Independent MP Fraser Ellis claims parliamentary privilege to exclude documents from deception trial

Home Politics Independent MP Fraser Ellis claims parliamentary privilege to exclude documents from deception trial
Independent MP Fraser Ellis claims parliamentary privilege to exclude documents from deception trial

Key evidence in the trial of former Liberal South Australian state MP Fraser Ellis may not be admissible in court due to parliamentary privilege, his lawyer claims.

Mr Ellis was charged with 23 counts of deception last February over his alleged misuse of the Country Members Accommodation Allowance, following an Independent Commissioner Against Corruption (ICAC) investigation.

Mr Ellis is accused of making 78 fraudulent claims for the allowance, totalling more than $18,000 —between May 13, 2018, and June 12, 2020.

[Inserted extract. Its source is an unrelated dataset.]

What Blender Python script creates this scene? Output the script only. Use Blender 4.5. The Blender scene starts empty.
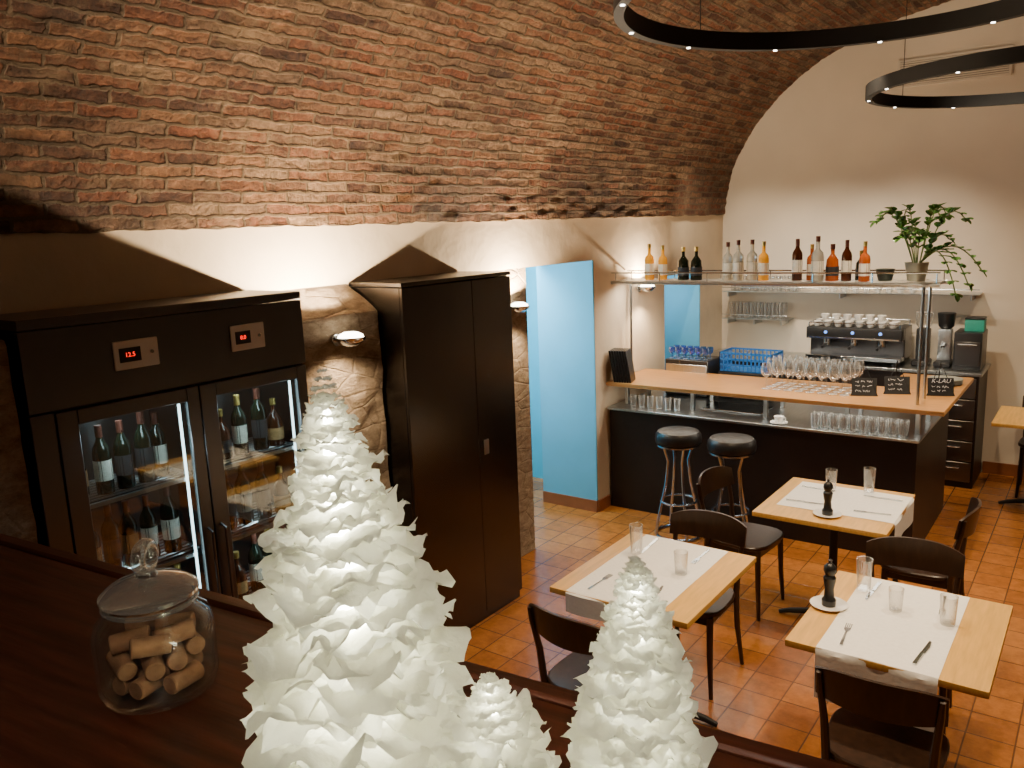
import bpy, bmesh, math, random
from mathutils import Vector, Matrix, noise
random.seed(7)
COL=bpy.context.scene.collection
pi=math.pi
# ------------------------------------------------------------------ camera
f=820;P=math.radians(10.77);yaw=math.radians(36.5);r_=math.radians(2.27)
F=Vector((-math.sin(yaw)*math.cos(P),math.cos(yaw)*math.cos(P),-math.sin(P)))
R0=Vector((math.cos(yaw),math.sin(yaw),0));U0=R0.cross(F)
R=R0*math.cos(r_)-U0*math.sin(r_);U=U0*math.cos(r_)+R0*math.sin(r_)
cd=bpy.data.cameras.new('camera');cam=bpy.data.objects.new('camera',cd);COL.objects.link(cam)
cd.sensor_width=36;cd.lens=f/1024*36;cd.clip_start=.02
M=Matrix((R,U,-F)).transposed().to_4x4();M.translation=(0,0,2.4);cam.matrix_world=M
bpy.context.scene.camera=cam
# ------------------------------------------------------------------ materials
def nt(name):
    m=bpy.data.materials.new(name);m.use_nodes=True
    n=m.node_tree.nodes;l=m.node_tree.links
    b=n.get('Principled BSDF');o=n.get('Material Output')
    return m,n,l,b,o
def pm(name,col,rough=.5,metal=0,var=.15,scale=10,bump=0,emis=None,es=0,stretch=(1,1,1),spec=None,trans=0,bscale=None):
    m,n,l,b,o=nt(name)
    tc=n.new('ShaderNodeTexCoord');mp=n.new('ShaderNodeMapping');mp.inputs['Scale'].default_value=stretch
    l.new(tc.outputs['Object'],mp.inputs[0])
    ns=n.new('ShaderNodeTexNoise');ns.inputs['Scale'].default_value=scale;ns.inputs['Detail'].default_value=5
    l.new(mp.outputs[0],ns.inputs['Vector'])
    cr=n.new('ShaderNodeValToRGB');cr.color_ramp.elements[0].position=.3;cr.color_ramp.elements[1].position=.7
    cr.color_ramp.elements[0].color=tuple(c*(1-var) for c in col)+(1,)
    cr.color_ramp.elements[1].color=tuple(min(1,c*(1+var)) for c in col)+(1,)
    l.new(ns.outputs[0],cr.inputs[0]);l.new(cr.outputs[0],b.inputs['Base Color'])
    b.inputs['Roughness'].default_value=rough;b.inputs['Metallic'].default_value=metal
    if trans:b.inputs['Transmission Weight'].default_value=trans
    if spec is not None:b.inputs['Specular IOR Level'].default_value=spec
    if emis:b.inputs['Emission Color'].default_value=tuple(emis)+(1,);b.inputs['Emission Strength'].default_value=es
    if bump:
        bp=n.new('ShaderNodeBump');bp.inputs['Strength'].default_value=bump;bp.inputs['Distance'].default_value=.02
        if bscale:
            n2=n.new('ShaderNodeTexNoise');n2.inputs['Scale'].default_value=bscale;n2.inputs['Detail'].default_value=6
            l.new(mp.outputs[0],n2.inputs['Vector']);l.new(n2.outputs[0],bp.inputs['Height'])
        else: l.new(ns.outputs[0],bp.inputs['Height'])
        l.new(bp.outputs[0],b.inputs['Normal'])
    return m
def thin(name,col=(1,1,1),tint=.95,refl=.35,base=.04,rough=.03,pw=2,edge_glint=0):
    m,n,l,b,o=nt(name);n.remove(b)
    t=n.new('ShaderNodeBsdfTransparent');t.inputs[0].default_value=tuple(c*tint for c in col)+(1,)
    g=n.new('ShaderNodeBsdfGlossy');g.inputs['Roughness'].default_value=rough
    lw=n.new('ShaderNodeLayerWeight');lw.inputs[0].default_value=.35
    po=n.new('ShaderNodeMath');po.operation='POWER';po.inputs[1].default_value=pw;l.new(lw.outputs['Facing'],po.inputs[0])
    mu=n.new('ShaderNodeMath');mu.operation='MULTIPLY_ADD';mu.inputs[1].default_value=refl;mu.inputs[2].default_value=base
    l.new(po.outputs[0],mu.inputs[0])
    mx=n.new('ShaderNodeMixShader');l.new(mu.outputs[0],mx.inputs[0]);l.new(t.outputs[0],mx.inputs[1]);l.new(g.outputs[0],mx.inputs[2])
    out=mx.outputs[0]
    if edge_glint:  # white diffuse, strongest at the edges, paints in the glass highlights
        d=n.new('ShaderNodeBsdfDiffuse');d.inputs[0].default_value=(.9,.92,.9,1)
        mm=n.new('ShaderNodeMath');mm.operation='MULTIPLY_ADD';mm.inputs[1].default_value=edge_glint;mm.inputs[2].default_value=edge_glint*.06;l.new(po.outputs[0],mm.inputs[0])
        m2=n.new('ShaderNodeMixShader');l.new(mm.outputs[0],m2.inputs[0]);l.new(out,m2.inputs[1]);l.new(d.outputs[0],m2.inputs[2]);out=m2.outputs[0]
    l.new(out,o.inputs[0]);return m
def brickmat(name,cols,mortar,bw,bh,msize,offset=.5,bump=1,noisecol=.5,dist=.02,uv=True,rough=.85,bd=.03,dscale=5,blotch=0,nsc=14):
    m,n,l,b,o=nt(name)
    tc=n.new('ShaderNodeTexCoord')
    src=tc.outputs['UV' if uv else 'Object']
    ns=n.new('ShaderNodeTexNoise');ns.inputs['Scale'].default_value=dscale;ns.inputs['Detail'].default_value=5;ns.inputs['Roughness'].default_value=.65
    l.new(src,ns.inputs['Vector'])
    sub=n.new('ShaderNodeVectorMath');sub.operation='SUBTRACT';sub.inputs[1].default_value=(.5,.5,.5)
    l.new(ns.outputs['Color'],sub.inputs[0])
    sc=n.new('ShaderNodeVectorMath');sc.operation='SCALE';sc.inputs['Scale'].default_value=dist
    l.new(sub.outputs[0],sc.inputs[0])
    ad=n.new('ShaderNodeVectorMath');l.new(src,ad.inputs[0]);l.new(sc.outputs[0],ad.inputs[1])
    bt=n.new('ShaderNodeTexBrick');bt.offset=offset;bt.squash=1
    bt.inputs['Color1'].default_value=(0,0,0,1);bt.inputs['Color2'].default_value=(1,1,1,1);bt.inputs['Mortar'].default_value=(.5,.5,.5,1)
    bt.inputs['Scale'].default_value=1;bt.inputs['Brick Width'].default_value=bw;bt.inputs['Row Height'].default_value=bh
    bt.inputs['Mortar Size'].default_value=msize;bt.inputs['Mortar Smooth'].default_value=.5
    l.new(ad.outputs[0],bt.inputs[0])
    cr=n.new('ShaderNodeValToRGB');e=cr.color_ramp.elements
    while len(e)<len(cols):e.new(.5)
    for i,c in enumerate(cols):
        e[i].position=i/(len(cols)-1);e[i].color=tuple(c)+(1,)
    l.new(bt.outputs['Color'],cr.inputs[0])
    n2=n.new('ShaderNodeTexNoise');n2.inputs['Scale'].default_value=nsc;n2.inputs['Detail'].default_value=9;n2.inputs['Roughness'].default_value=.72
    l.new(src,n2.inputs['Vector'])
    rm=n.new('ShaderNodeMapRange');rm.inputs[1].default_value=.3;rm.inputs[2].default_value=.7;rm.inputs[3].default_value=1-noisecol;rm.inputs[4].default_value=1+noisecol*.5
    l.new(n2.outputs[0],rm.inputs[0])
    vm=n.new('ShaderNodeVectorMath');vm.operation='SCALE';l.new(cr.outputs[0],vm.inputs[0]);l.new(rm.outputs[0],vm.inputs['Scale'])
    mx=n.new('ShaderNodeMix');mx.data_type='RGBA';l.new(bt.outputs['Fac'],mx.inputs[0]);l.new(vm.outputs[0],mx.inputs[6]);mx.inputs[7].default_value=tuple(mortar)+(1,)
    outc=mx.outputs[2]
    if blotch:
        n3=n.new('ShaderNodeTexNoise');n3.inputs['Scale'].default_value=3.6;n3.inputs['Detail'].default_value=8;n3.inputs['Roughness'].default_value=.75
        l.new(src,n3.inputs['Vector'])
        r3=n.new('ShaderNodeMapRange');r3.inputs[1].default_value=.51;r3.inputs[2].default_value=.66;r3.inputs[3].default_value=0;r3.inputs[4].default_value=blotch
        l.new(n3.outputs[0],r3.inputs[0])
        m3=n.new('ShaderNodeMix');m3.data_type='RGBA';l.new(r3.outputs[0],m3.inputs[0]);l.new(outc,m3.inputs[6]);m3.inputs[7].default_value=(.40,.26,.14,1)
        n4=n.new('ShaderNodeTexNoise');n4.inputs['Scale'].default_value=1.7;n4.inputs['Detail'].default_value=8;n4.inputs['Roughness'].default_value=.75
        l.new(src,n4.inputs['Vector'])
        r4=n.new('ShaderNodeMapRange');r4.inputs[1].default_value=.35;r4.inputs[2].default_value=.6;r4.inputs[3].default_value=.6;r4.inputs[4].default_value=1.05
        l.new(n4.outputs[0],r4.inputs[0])
        v4=n.new('ShaderNodeVectorMath');v4.operation='SCALE';l.new(m3.outputs[2],v4.inputs[0]);l.new(r4.outputs[0],v4.inputs['Scale'])
        outc=v4.outputs[0]
    l.new(outc,b.inputs['Base Color']);b.inputs['Roughness'].default_value=rough
    h1=n.new('ShaderNodeMath');h1.operation='MULTIPLY_ADD';h1.inputs[1].default_value=-1.;h1.inputs[2].default_value=1
    l.new(bt.outputs['Fac'],h1.inputs[0])
    h2=n.new('ShaderNodeMath');h2.operation='MULTIPLY_ADD';h2.inputs[1].default_value=.6*noisecol;l.new(bt.outputs['Color'],h2.inputs[0]);l.new(h1.outputs[0],h2.inputs[2])
    h3=n.new('ShaderNodeMath');h3.operation='MULTIPLY_ADD';h3.inputs[1].default_value=2.8*noisecol;l.new(n2.outputs[0],h3.inputs[0]);l.new(h2.outputs[0],h3.inputs[2])
    bp=n.new('ShaderNodeBump');bp.inputs['Strength'].default_value=bump;bp.inputs['Distance'].default_value=bd
    l.new(h3.outputs[0],bp.inputs['Height']);l.new(bp.outputs[0],b.inputs['Normal'])
    return m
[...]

His trial was supposed to start in November last year but was delayed until after the state election — which saw the member for Narungga re-elected as an independent with almost 60 per cent of the vote after preferences.

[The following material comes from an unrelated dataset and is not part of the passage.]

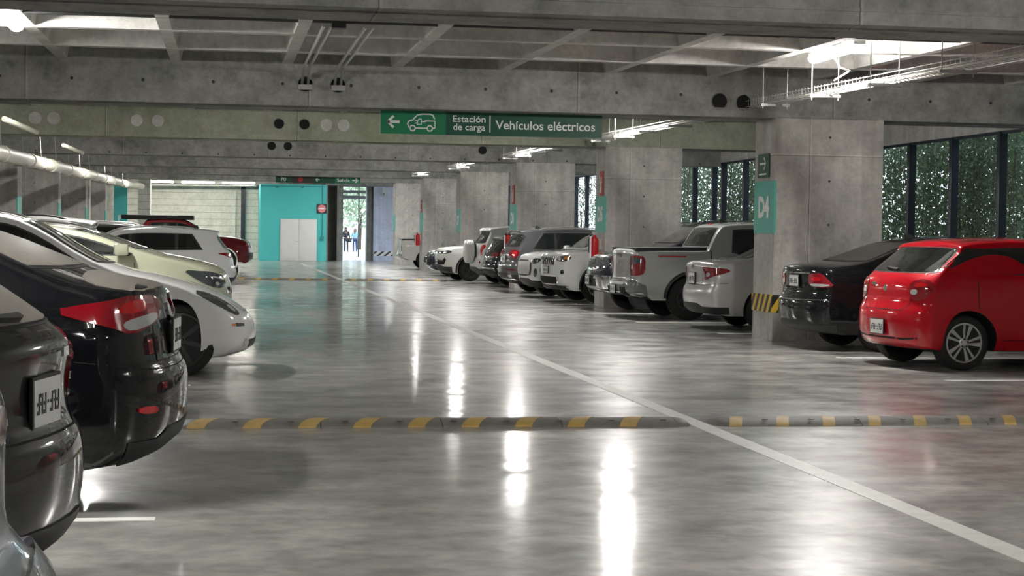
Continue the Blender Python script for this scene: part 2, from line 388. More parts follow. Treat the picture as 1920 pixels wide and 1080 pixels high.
def flat_polys(name, polys, org, ex, ez, mat, parent, **k):
    ex, ez, org = Vector(ex), Vector(ez), Vector(org); b = MB()
    for p in polys: b.add([org+ex*q[0]+ez*q[1] for q in p], [tuple(range(len(p)))])
    me = bpy.data.meshes.new(name); me.from_pydata(b.v, [], b.f); return link(name, me, mat, parent, **k)
def arc(cx, cy, r, a0, a1, n=10): return [(cx+r*math.cos(math.radians(a0+(a1-a0)*i/n)), cy+r*math.sin(math.radians(a0+(a1-a0)*i/n))) for i in range(n+1)]
EY = (0, 1, 0); EZ = (0, 0, 1); EX = (1, 0, 0)
text_obj('letter', 'P', .42, (-4.66, 80.59, 1.95), EX, EZ, M['letter'], PIERP, .03)

# ---- columns
def column(side, k):
    a, c = Y0-CD+BAY*k, Y0+BAY*k; top = zs((a+c)/2)
    x0, x1 = (CX0, CX1) if side > 0 else (LX0, LX1); xf = x0 if side > 0 else x1; sg = -1 if side > 0 else 1
    num = k+4
    if side > 0:
        lab = {-1: 'concrete pier beside the viewer, right of the lane', 0: 'widest near concrete column on the right, teal band reading D4 and striped base', 1: 'concrete column on the right with a teal band reading D5', 2: 'concrete column on the right with a teal band reading D6',
               3: 'fourth concrete column on the right, behind the white spare-wheel SUV', 4: 'fifth concrete column on the right, behind the white far pickup', 5: 'sixth concrete column on the right, just before the pale lilac one', 6: 'pale lilac column beside the bright passage, daylight put into its colour, white striped base'}[k]
    else: lab = {2: 'nearest visible left concrete column with a teal strip on its edge', 3: 'second left concrete column with a teal strip on its edge', 4: 'third left concrete column, with a slim pipe on its edge', 5: 'fourth left concrete column beside the teal pier', 6: 'last concrete column on the left'}.get(k, 'concrete column on the left behind the near parked cars')
    t = empty('concrete_column', ((x0+x1)/2, (a+c)/2, 0), label=lab, cat='column')
    cx, cy = (x0+x1)/2, (a+c)/2; mt = M['column_pale'] if (side > 0 and k == 6) else M['column']
    b = MB(); b.box(x0-cx, x1-cx, a-cy, c-cy, 0, top+.005); b.build('shaft', mt, t)
    xo = xf-cx+sg*.006
    ex = (0, -1, 0) if side > 0 else (0, 1, 0)
    if k >= 0 and k < 6:
        b = MB(); b.box(min(xo, xo-sg*.03), max(xo, xo-sg*.03), a-cy-.004, c-cy+.004, 1.52, 2.27); bd = b.build('painted_band', M['teal2'], t, label='teal band with the bay number')
        if side > 0 and k < 4: text_obj('bay_number', 'D%d' % num, .40, (xo+sg*.004, 0, 1.90), ex, EZ, M['letter'], bd, .05, 1.0, .50)
    if side > 0 and k == 0:
        b = MB(); b.box(-.02+x0-cx, .45+x0-cx, a-cy-.008, c-cy+.008, .40, .65); b.build('hazard_band', M['haz'], t, label='black and yellow striped band')
        s = empty('arrow_sign', (CX0-.01, cy, 2.49), label='small green sign with a white arrow above the D4 band', cat='sign')
        b = MB(); b.box(-.02, .0, -.25, .25, -.17, .17); b.build('panel', M['green_d'], s)
        flat_polys('arrow', ribbon([(-.14, .03), (.14, .03)], .03)+ribbon([(.05, .12), (.14, .03), (.05, -.06)], .03), (-.024, 0, 0), ex, EZ, M['letter'], s)
        flat_polys('caption_bar', [[(-.17, -.135), (.17, -.135), (.17, -.11), (-.17, -.11)]], (-.024, 0, 0), ex, EZ, M['letter'], s)
    if side > 0 and k == 6:
        b = MB(); b.box(x0-cx-.01, x1-cx+.01, a-cy-.01, c-cy+.01, .26, .50); b.build('hazard_band', M['hazw'], t, label='white and dark striped band')
        b = MB(); b.box(-.42, -.28, a-cy-.25, a-cy, 3.35, 3.75); b.tube([(-.35, a-cy-.25, 3.45), (-.35, a-cy-.45, 3.38)], .06); b.build('bracket_camera', M['steel'], t)
    if side > 0 and k in (1, 2, 4):
        s = empty('extinguisher_sign', (CX0-.01, a+.30, 2.53), label={1: 'red vertical extinguisher sign on the column marked D5', 2: 'red vertical extinguisher sign on the column marked D6', 4: 'red extinguisher sign on the fifth right-hand column'}[k], cat='sign', )
        b = MB(); b.box(-.02, 0, -.16, .16, -.25, .25); b.build('panel', M['sign_red'], s)
        flat_polys('symbol', [[(-.06, -.2), (.06, -.2), (.06, .05), (-.06, .05)], [(-.04, .06), (.04, .06), (.02, .14), (-.02, .14)]]+ribbon([(.0, .13), (.09, .1), (.1, 0)], .02), (-.024, 0, 0), ex, EZ, M['letter'], s)
        e = empty('fire_extinguisher', (CX0-.14, a+.35, .98), label={1: 'red fire extinguisher with a white tag on column D5', 2: 'red fire extinguisher with a white tag on column D6', 4: 'red fire extinguisher on the column by the white far pickup'}[k], cat='fire extinguisher')
        b = MB(); b.lathe([(.02, 0), (.088, .01), (.09, .04), (.09, .36), (.075, .42), (.03, .46), (.028, .49)], (0, 0, 0), 'z', 20); b.build('cylinder', M['red'], e, 40)
        b = MB(); b.box(-.05, .03, -.015, .015, .49, .52); b.box(-.06, .05, -.012, .012, .54, .56); b.box(-.02, .02, -.02, .02, .48, .55); b.build('valve', M['steel'], e)
        b = MB(); b.tube([(-.02, 0, .5), (-.09, -.02, .48), (-.13, -.03, .38), (-.12, -.02, .12)], .012); b.build('hose', M['black'], e)
        b = MB(); b.box(-.115, -.095, -.14, -.02, .0, .46); b.build('tag', M['white'], e, label='white inspection tag')
        b = MB(); b.box(.085, .15, -.03, .03, .2, .4); b.build('wall_bracket', M['steel'], e)
    if side < 0 and k == 4:
        b = MB(); b.tube([(x1-cx+.1, 0, 0), (x1-cx+.1, 0, top)], .05, 10); b.build('downpipe', M['pvc'], t, True)
for k in range(0, 7): column(1, k)
for k in range(0, 7): column(-1, k)

# ---- beam holes and conduits on the D4 beam
def ring(name, x, y, z, r, label, cat='opening'):
    t = empty(name, (x, y, z), label=label, cat=cat)
    b = MB(); b.lathe([(r*.2, -.004), (r, -.006), (r, .0)], (0, 0, 0), 'y', 22); b.build('opening', M['hole'], t)
    b = MB()
    for i in range(22):
        a0, a1 = 2*PI*i/22, 2*PI*(i+1)/22
        b.add([(r*.97*math.cos(a0), -.03, r*.97*math.sin(a0)), (r*.97*math.cos(a1), -.03, r*.97*math.sin(a1)), (r*1.1*math.cos(a1), -.0, r*1.1*math.sin(a1)), (r*1.1*math.cos(a0), 0, r*1.1*math.sin(a0))], [(0, 1, 2, 3)])
    b.build('sleeve', M['beam'], t); return t
FB = Y0-CD
ring('beam_sleeve', 1.06, FB, 3.44, .10, 'left one of the two dark conduit openings in the beam over D4')
ring('beam_sleeve', 1.50, FB, 3.44, .10, 'right one of the two dark conduit openings in the beam over D4')
ring('beam_sleeve', 6.83, FB, 3.36, .11, 'round dark hole in the D4 beam left of the column')
ring('beam_sleeve', 7.18, FB, 3.35, .11, 'round dark hole in the D4 beam where the cable tray enters')
k5 = FB+BAY
for x, lb in ((1.05, 'left round hole in the green-tinted beam'), (1.55, 'right round hole in the green-tinted beam, with conduit'), (6.95, 'dark hole in the D5 beam right of the hanging sign')): ring('beam_sleeve', x, k5, 3.60-.02, .10, lb)
for i, (x, lb) in enumerate(((1.2, 'left round hole in the D6 beam'), (1.62, 'right round hole in the D6 beam'), (6.75, 'dark hole in the D6 beam near the tray lamps'))): ring('beam_sleeve', x, k5+BAY, 3.68, .11, lb)
def conduit_pair(x, lab, ytop=18.4):
    z = zrib(21)-.05; b = MB()
    for dx in (-.04, .04):
        b.tube([(x+dx, ytop, z), (x+dx, FB-.35, z), (x+dx, FB-.12, z-.1), (x+dx, FB-.08, 3.5), (x+dx, FB-.0, 3.44)], .018, 8)
    b.box(x-.09, x+.09, FB-.10, FB-.0, 3.36, 3.43)
    b.build('conduit_pair', M['steel'], smooth=True, label=lab, cat='conduit')
conduit_pair(1.06, 'left pair of thin conduits running along the ceiling into the D4 beam')
conduit_pair(1.50, 'right pair of thin conduits running along the ceiling into the D4 beam')
b = MB(); b.tube([(-6, 18.4, 3.66), (XR-.3, 18.4, 3.70)], .022, 8)
for x in (-.6, 2.4, 4.0, 6.0, 9.5): b.box(x-.02, x+.02, 18.37, 18.43, 3.66, 3.76)
b.box(1.1, 1.25, 18.33, 18.47, 3.6, 3.7)
b.build('ceiling_conduit', M['dsteel'], smooth=True, label='long dark conduit crossing the whole ceiling behind the nearest beam', cat='conduit')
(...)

Today, the trial was pushed back until August, due to issues with witness availability after the initial trial date clashed with a parliamentary sitting week.

The delay will also allow the court to determine what evidence will be admissible.

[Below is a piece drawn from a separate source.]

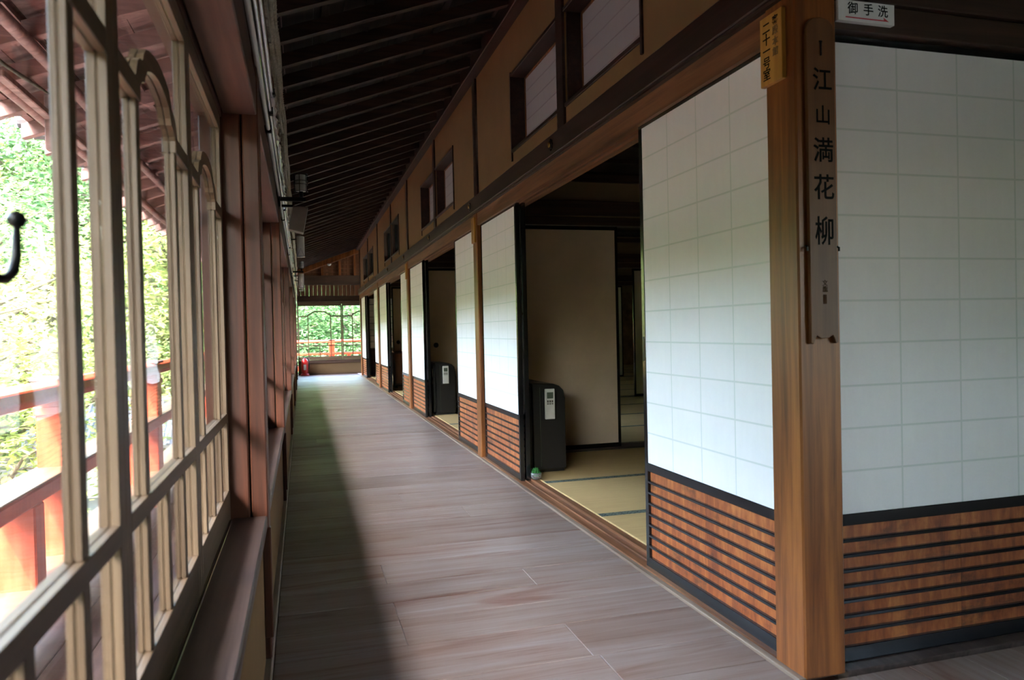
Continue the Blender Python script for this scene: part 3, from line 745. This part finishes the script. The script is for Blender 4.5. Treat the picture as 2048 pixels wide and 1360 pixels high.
# glass bowl with moss
o = empty('moss_bowl', (1.440, 4.55, .026)); tag(o, 'small glass bowl of green moss at the foot of the nearer air conditioner', 'bowl')
put('bowl', B().lathe([(.018, 0), (.026, .004), (.034, .018), (.036, .032), (.033, .044), (.031, .044), (.034, .031), (.031, .018), (.02, .007), (.001, .006)], 20), 'bowl_glass', o, smooth=True)
ms = B()
for k in range(60):
    t = R.uniform(0, 2*PI); r_ = .026*math.sqrt(R.random()); zz = .024+.05*(1-(r_/.028)**2)**.5*R.uniform(.6, 1)
    ms.tube([(r_*.6*math.cos(t), r_*.6*math.sin(t), .016), (r_*math.cos(t), r_*math.sin(t), zz), (r_*1.25*math.cos(t), r_*1.25*math.sin(t), zz+.008)], [.002, .004, .001], 4)
tag(put('moss', ms, 'moss', o), kind='stuff')

# ------------------------------------------------------------------ plaques and sign at the corner post
o = empty('calligraphy_plaque', (1.40, 1.744, .945)); tag(o, 'long wooden calligraphy plaque with five black characters on the corner post', 'plaque')
pts = [(-.045, .0), (-.036, -.003), (-.031, .012), (-.026, .020), (-.012, .012), (.012, .012), (.026, .020), (.031, .012), (.036, -.003), (.045, 0),
       (.045, .868), (.040, .884), (.026, .896), (0, .901), (-.026, .896), (-.040, .884), (-.045, .868)]
put('board', B().prism(pts, 'y', -.014, -.001), 'plaque_wood', o, bev=.0015)
for ch, z, s_, sx in (('江', .725, .068, .95), ('山', .628, .056, .95), ('満', .530, .072, .95), ('花', .427, .074, .95), ('柳', .305, .084, .78)):
    text('character', ch, s_, 'ink', o, (.004, -.0145, z), (PI/2, 0, 0), sx=sx)
for ch, z in (('文', .165), ('龍', .148)): text('signature', ch, .018, 'ink_faded', o, (.002, -.0145, z), (PI/2, 0, 0))
put('seal', B().box(-.005, .007, -.0144, -.014, .108, .134), 'ink_faded', o)
put('nail', B().box(-.0018, .0018, -.017, -.014, .795, .835).box(-.004, .004, -.017, -.014, .832, .836), 'black_metal', o)
for sx in (-1, 1): put('hook', B().tube([(sx*.049, -.003, .27), (sx*.052, -.012, .265), (sx*.052, -.012, .255)], .003, 6), 'black_metal', o)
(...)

Parliamentary privilege gives MPs immunity from legal action when they say or write something in parliament when otherwise they could be sued or charged.

But in this case, it could be used to prevent key evidence — that is, the forms Mr Ellis filled out to claim the allowance — from being permitted in court.

Case could be dismissed without documents

All members of parliament were required to table a decade of claims in July 2020, following an exclusive ABC investigation into MP’s use of the allowance.

Mr Ellis’s lawyer, Sam Joyce, today told the Adelaide Magistrates Court that could render the documents inadmissible in court, due to parliamentary privilege.

Magistrate Simon Smart questioned how “essential” the documents were to the charges.

“If that [evidence] does attract some sort of privilege and cannot be used, the charge falls away, is that right?” he asked.